══ Supplied data

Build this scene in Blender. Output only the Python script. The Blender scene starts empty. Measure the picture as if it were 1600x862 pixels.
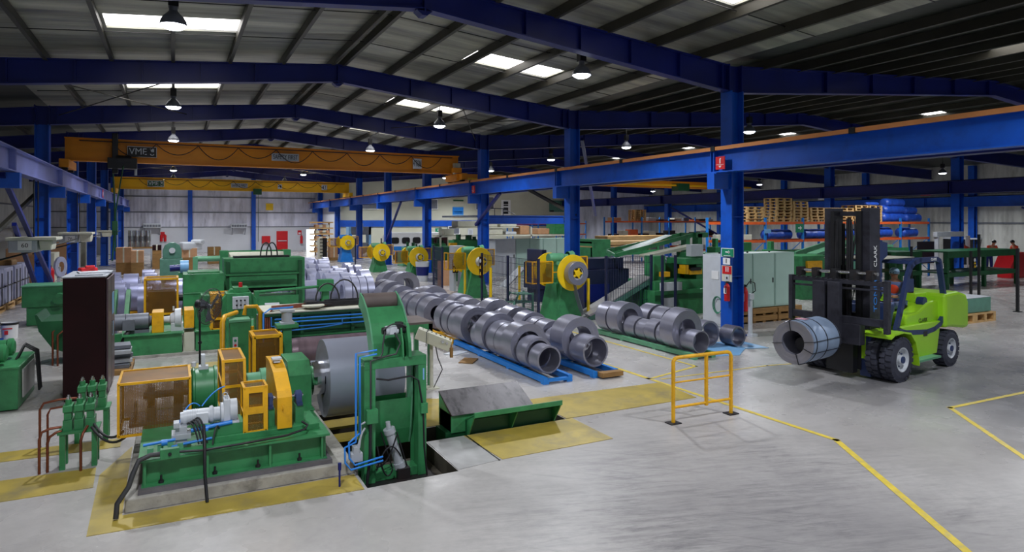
import bpy, math, random
from mathutils import Vector, Matrix
PI = math.pi
R_ = random.Random(7)
COL = bpy.context.scene.collection
SC = bpy.context.scene

# ------------------------------------------------------------------ camera, sky, exposure
CF, CCX, HOR, CH = 1023.0, 800.0, 345.0, 3.1
YAW = math.atan((800 - 271) / CF)
SN, CS = math.sin(YAW), math.cos(YAW)
cam_d = bpy.data.cameras.new('camera'); cam = bpy.data.objects.new('camera', cam_d); COL.objects.link(cam)
cam.location = (0, 0, CH); cam.rotation_euler = (PI / 2, 0, -YAW)
cam_d.sensor_width = 36; cam_d.lens = 36 * CF / 1600; cam_d.shift_y = -(431 - HOR) / 1600
cam_d.clip_start = .1; cam_d.clip_end = 400
SC.camera = cam
SC.view_settings.view_transform = 'Standard'; SC.view_settings.look = 'None'
SC.view_settings.gamma = 1; SC.view_settings.use_curve_mapping = False
SC.view_settings.exposure = 0.0
W = bpy.data.worlds.new('world'); SC.world = W; W.use_nodes = True
wb = W.node_tree.nodes['Background']; wb.inputs[0].default_value = (.80, .88, 1, 1); wb.inputs[1].default_value = 0.42

LAMP_W = 345      # watts of each high bay lamp
SKYL = 4.5        # glow of the translucent roof sheets
LAMPS1 = [(0.0, y) for y in (4.0, 14.1, 24.2, 34.3, 44.4, 54.5, 64.6)] + [(9.3, y) for y in (4.0, 14.1, 24.2, 34.4, 44.5, 54.6, 64.6)]
LAMPS2 = [(20.0, 8.0), (21.0, 19.4), (20.0, 26.3), (20.0, 33.6), (20.5, 43.0), (32.0, 8.0), (32.5, 19), (32.5, 30), (32.5, 42), (20.5, 52), (30, 54), (17, 57), (25, 57.5), (44.5, 25), (44.5, 40), (44.5, 54)]  # those before the office and far ribbed walls added to brighten them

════

__Task directions__. Starting at the top of the listing above, please restate word for word each line up to and including the one that holds "wb = W.node_tree.nodes['Background'];", omitting every image.

__Solution to this exercise__.
Build this scene in Blender. Output only the Python script. The Blender scene starts empty. Measure the picture as if it were 1600x862 pixels.
import bpy, math, random
from mathutils import Vector, Matrix
PI = math.pi
R_ = random.Random(7)
COL = bpy.context.scene.collection
SC = bpy.context.scene

# ------------------------------------------------------------------ camera, sky, exposure
CF, CCX, HOR, CH = 1023.0, 800.0, 345.0, 3.1
YAW = math.atan((800 - 271) / CF)
SN, CS = math.sin(YAW), math.cos(YAW)
cam_d = bpy.data.cameras.new('camera'); cam = bpy.data.objects.new('camera', cam_d); COL.objects.link(cam)
cam.location = (0, 0, CH); cam.rotation_euler = (PI / 2, 0, -YAW)
cam_d.sensor_width = 36; cam_d.lens = 36 * CF / 1600; cam_d.shift_y = -(431 - HOR) / 1600
cam_d.clip_start = .1; cam_d.clip_end = 400
SC.camera = cam
SC.view_settings.view_transform = 'Standard'; SC.view_settings.look = 'None'
SC.view_settings.gamma = 1; SC.view_settings.use_curve_mapping = False
SC.view_settings.exposure = 0.0
W = bpy.data.worlds.new('world'); SC.world = W; W.use_nodes = True
wb = W.node_tree.nodes['Background']; wb.inputs[0].default_value = (.80, .88, 1, 1); wb.inputs[1].default_value = 0.42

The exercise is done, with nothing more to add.